As for the column, I’m always sort of surprised when someone tells me how much they enjoyed it. I don’t try to write something enjoyable, I just write. It’s like playing a song: Whether or not the audience likes it isn’t your problem. You just play it the best you can.

It usually takes me about an hour to write a column. Sometime later, I go back and read over it, taking out parts that don’t fit well and making sure that at least most of my poor uses of grammar and misspelled words are weeded out. I sometimes change a tone that I can ‘feel’ in the text. If I wake up in the morning and the milk is spoiled that I dump into my coffee and the car won’t start, then the column usually has an unhappy tone. If the birds are singing and the sun shining that day, the tone will be more upbeat.

Almost all of it is written stream-of-consciousness, which is to say I don’t take notes or prepare beforehand all that much. I do sometimes have an idea, usually a single sentence, word or phrase, that comes to mind sometime during the week. As often as not, I think of a really great idea and then I can’t remember what it was. That’s like walking into the kitchen, lost in thought, and suddenly wondering why I am there. I do that more and more often these days.

By and large, it is a pleasure to be able to express my thoughts and ideas in this space every week. If these simple words can provide enjoyment for someone, that’s just a bonus.

However, even spending a couple hours a week, each and every week, can be a burden. Just knowing you have to do something, that a blank spot in the newspaper has your name on it, makes writing these pieces a labor, even if it is a labor of love.

Of course, there are the times when the writing comes harder than at others. When the words don’t flow and the ideas just don’t seem to come like I want them to.

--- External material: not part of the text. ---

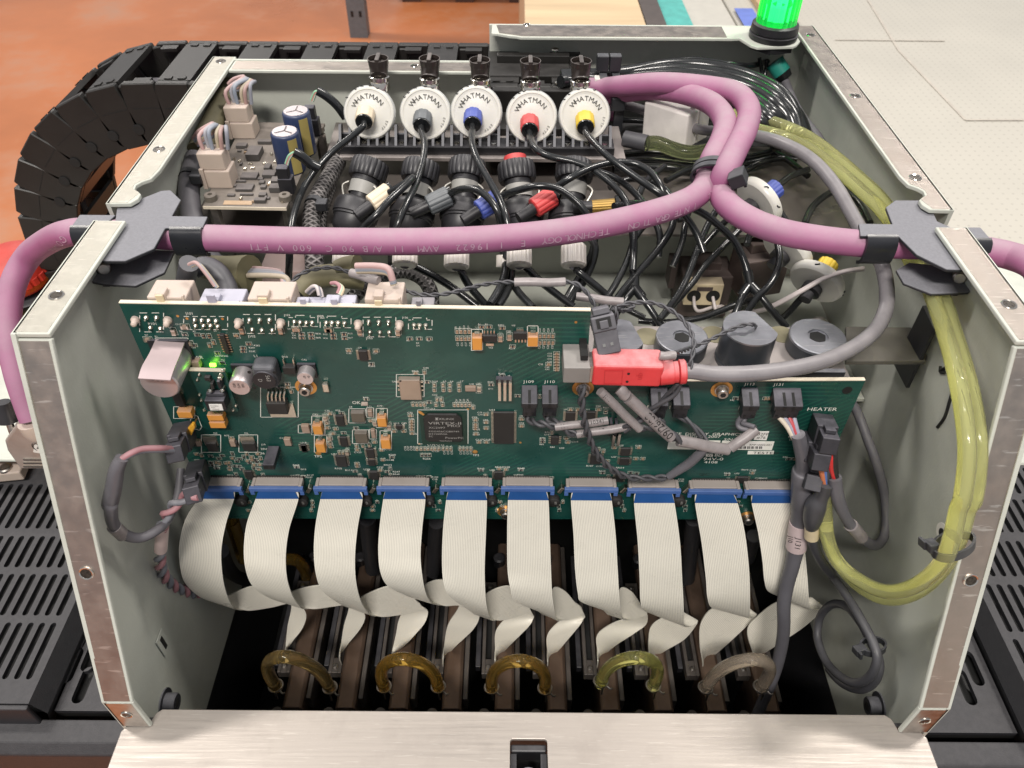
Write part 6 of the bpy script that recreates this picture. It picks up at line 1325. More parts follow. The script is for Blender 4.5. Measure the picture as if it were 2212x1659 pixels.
for x, y, kx, ky, cn, hx, hy, mx, my in FC:
    c = P(2, x, y, y=YFI)
    t = thing("disc_filter", c+Vector((0, 0, -.016)), "white round disc filter with %s fitting standing on the clip rail" % cn, "filter", "disc filters on the rail")
    r = .0143
    obj("filter_disc", MB().lathe([(r, -.0030), (r, .0006), (r*.97, .0012), (r*.90, .0013), (r*.88, .0009), (r*.62, .0010), (r*.5, .0014), (r*.2, .0016)], c, AX, 44), FILT, t, 30)
    obj("filter_rim", MB().lathe([(r*1.045, -.0034), (r*1.045, -.0008), (r*1.0, .0004), (r*.99, -.0034)], c, AX, 44, False), FRIM, t, 40)
    rot_ = {418: 0, 782: -6, 1112: 7, 1470: 2, 1813: -9}[x]; arc_text("WHATMAN", c+AX*.0018, .0078, 152+rot_, 42+rot_, .0027, INKT, t, "lettering")
    arc_text("PTFE", c+AX*.0018, .0105, 312-2*rot_, 336-2*rot_, .0013, INKT, t, "lettering")
    rr = random.Random(int(x))
    for k in range(5):   # hand written strokes on the rim
        a = math.radians(70+k*18+rr.uniform(-6, 6)); d = AXR*math.cos(a)+AXU*math.sin(a); q = c+d*r*1.02+AX*.0006
        obj("pen_stroke", MB().tube([q-AXR*.0008, q+AXU*.0006*rr.uniform(-1, 1)+AX*.0003, q+AXR*.0008], .0003, 5, 3), INKT, t)
    k0 = P(2, kx, ky, y=YFI-.004); k0 += AX*0
    kb = P(2, kx-8, ky-28, y=YFI-.001)
    ka = (AX+Vector((0, 0, -.55))).normalized()
    obj("fitting", MB().knurl([(.0042, 0), (.0054, .001), (.0054, .0085), (.0050, .0092)], kb, ka, 10, .06), KM[cn], t, 40)
    obj("ferrule", MB().lathe([(.0048, .0090), (.0048, .0104), (.0022, .0108)], kb, ka, 24), RUBBER, t, 30)
    KEND.append((kb+ka*.0100, ka))
    m0 = P(2, mx, my, y=YFI+.010); hz = P(2, hx, hy, y=YFI+.014)
    v = thing("valve_handle", m0, "dark smoked valve handle on a metal neck above the %s filter" % cn, "valve", "valve handles behind the filters")
    obj("metal_neck", MB().lathe([(.0044, -.006), (.0044, .0), (.0058, .001), (.0058, .0045), (.0054, .0055), (.0058, .006), (.0058, .008), (.004, .009)], m0+Vector((0, 0, -.004)), (0, .15, 1), 24), CHROME, v, 30)
    top = hz+Vector((0, 0, .003))
    obj("handle_body", MB().tube([m0+Vector((0, .001, .004)), m0.lerp(top, .5)+Vector((0, .001, 0)), top], [.0050, .0052, .0058], 16, 1), SMOKE, v, 40)
    obj("handle_grip", MB().box(top+Vector((0, -.0006, .0012)), (.0024, .0105, .005)), SMOKE, v, bevel=.0005)
    obj("handle_cup", MB().lathe([(.0058, -.001), (.0060, .0022), (.0056, .0022), (.0054, .0002)], top, (0, 0, 1), 20, False), SMOKE, v, 40)
# aluminium plate and black clip rail
pq = [P(2, x, y, z=-.2165) for x, y in ((200, 545), (2035, 570), (2082, 785), (135, 768))]
t = thing("clip_rail", pq[0].lerp(pq[2], .5)+Vector((0, 0, -.02)), "black tube clip rail on an aluminium plate in front of the filters", "rail")
obj("rail_plate", MB().prism(pq, (0, 0, -.0025)), mat("grey aluminium plate", (.42, .38, .36, 1), .45, .7, dust=.3), t, bevel=.0004)
obj("rail_leg", MB().b2(pq[0].x+.02, pq[0].x+.03, .430, .440, -.2350, -.2192), STEEL, t); obj("rail_leg", MB().b2(pq[1].x-.03, pq[1].x-.02, .430, .440, -.2350, -.2192), STEEL, t)
ra, rb_ = P(2, 208, 745, z=-.2163), P(2, 2005, 770, z=-.2163)
yb = (ra.y+rb_.y)/2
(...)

I can always look back over something I’ve written and think of a dozen things I could have said that would have been funnier or more succinct. That’s why I try not to read a column again after I’ve ‘finished’ it. That’s as pointless as thinking back over an argument and realizing all the points you could have made.

Everywhere I go, I am always amazed at the number of funny and interesting stories that I hear from the people I talk with.

“Why can’t I think up something like that?” I think. Then later, after I hear from someone who read and enjoyed a column, I think, “Maybe I just did.”

I look at the wealth of information around me, from the odd thing that happened in the checkout line to the funny story I was told by a friend, and I wish I could capture it perfectly all in words, like butterfly in a net.

Of course, in this week’s edition, it would appear that I have written a great deal of words without really saying anything at all. Perhaps I need to change the column’s name to “Much Ado About Nothing.” Since that likely wouldn’t fit in the little logo space that I have remaining, I figure I might just leave it be.

So much of life really is about nothing. We get upset over things we can’t change, we inflate our problems to the level of our personally perceived importance and we bellow like bulls when someone gets the parking space we wanted at the really big store.

In closing, I want to thank each one who takes their time to drop a note or say a kind word, whether I reply directly or not. It is those little pieces of encouragement that make me feel like, at least sometimes, this column might be worthwhile to someone besides myself.